Poetas que no son de fiar: los que nunca han traducido un libro ajeno; los que nunca escriben de sus contemporáneos; los que sólo hablan bien de sus contemporáneos; los que sólo hablan mal de sus contemporáneos.
Fórmula segura para meter la pata: creerte eso de que el autor espera de ti una opinión “sincera”.
Cualquiera que escribe una reseña lo hace para hacerse amigo de alguien. La mayoría lo hace para hacerse amigo del autor del libro, o del editor, o de quien concede el premio. Unos pocos escriben para hacerse amigos de los lectores que no tienen nada que ver con los autores, ni los editores, ni las diputaciones. Sólo tiene sentido aspirar aser de los segundos.
Siempre que uno critica a alguien que ha conseguido poder, le responden con lo mismo: eres un resentido, un envidioso. Es algo que une a los mediocres: no entienden que no quieras ser uno de ellos. Que, por más que te den palmaditas en la espalda y te enseñen la puerta abierta de su magnífico palacio, tú prefieras que tu sitio esté a la intemperie.
Hay poetas peleados con la sintaxis que han acabado por pensar que eso era su estilo.
Aunque parezca mentira, hay muchos poetas que creen que el éxito es ganar ciertos premios, publicar en ciertas editoriales, que te entrevisten aquí o allá, dar lecturas por doquier. Para la mayoría, escribir buenos poemas no forma parte de la ecuación. Seguro que ya se les ha ocurrido más de un ejemplo.
Los grandes poemas no son los que están en todas las antologías; son los que deberían ser excusados de aparecer en ellas. Leyendo la PenguinAnthology of 20th Century American Poetry de Rita Dove, todo se cae de las manos al aparecer junto a La tierra Baldía y el Autorretrato en espejo convexo. Cierto que la antología es bastante decepcionante, como tal antología (¿Robert Pinsky con el doble de páginas que Auden? ¿De verdad?) y como centón de descubrimientos, pero así y todo, piensa uno que a esos poemas se les debería ahorrar el trago de ciertas solemnidades sociales.

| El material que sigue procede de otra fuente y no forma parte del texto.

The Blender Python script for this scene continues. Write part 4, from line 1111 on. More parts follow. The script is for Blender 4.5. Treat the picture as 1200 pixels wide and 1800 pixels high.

Por supuesto que “Chus Visor” tiene derecho a decir lo que le parezca; faltaría más. Pero como uno de los editores de poesía más importantes de este país, tiene otro derecho: que se le haga caso. Que se le replique. Que se dialogue con él. Si él quiere, claro. En cuanto al tono, no creo que él se queje por quienes usan uno un poco más tosco: es el mismo que él emplea. Pero al final, aquí siempre pasa igual: un rato de tirarse los cacharros a la cabeza, y luego todo sigue igual. No dialogamos, sólo gritamos todos hasta quedarnos afónicos.
Me dice un amigo: como no dejes la crítica literaria, nadie hablará de ti como poeta. Tal vez tenga razón, pienso. Pero tengo la firme creencia de que los lectores son bastante menos tontos que los poetas.
Nunca sé qué decir de los libros que me gustan porque me hablan de dónde vengo, pero de los que no me fío, porque no me dicen por dónde ir.
Yo sí creo que el poeta es un mediador con alguna instancia superior. Los poemas, de alguna manera, nos son entregados. Claro que entiendo perfectamente que muchos no piensen lo mismo. Se nota al leerlos que han transcrito el picoteo de las gallinas pensando que era el código morse del más allá.
Un poema de Ana Hatherly (Oporto, 1929-Lisboa, 2015), “Historia de la niña loca”:
Buscaron por toda la casa, por toda la tierra,
pero nadie la encontraba.
Ella estaba en el tejado detrás de la chimenea.
Miraba las estrellas y cantaba.
¡Estaba tan feliz y sosegada!
Miraba las estrellas y cantaba.
¡Dios mío, estaba loca!
Hay que llevársela.
¡Estaba tan feliz!
Miraba las estrellas y cantaba…
Me hablas de alas,
de volar…
¿Pero no ves que yo no soy nada,
que no soy ni ángel ni persona,
ni ave ni ingenio,
que mi definición es completamente otra?
Yo no soy más que el mismo suelo…
Mi vida es poética:
planea entre la vaga mentira y la realidad.
El amor me sucede
como las hojas a los árboles.
Y tan singularmente
que ya ni siquiera sé si es natural que un árbol tenga hojas.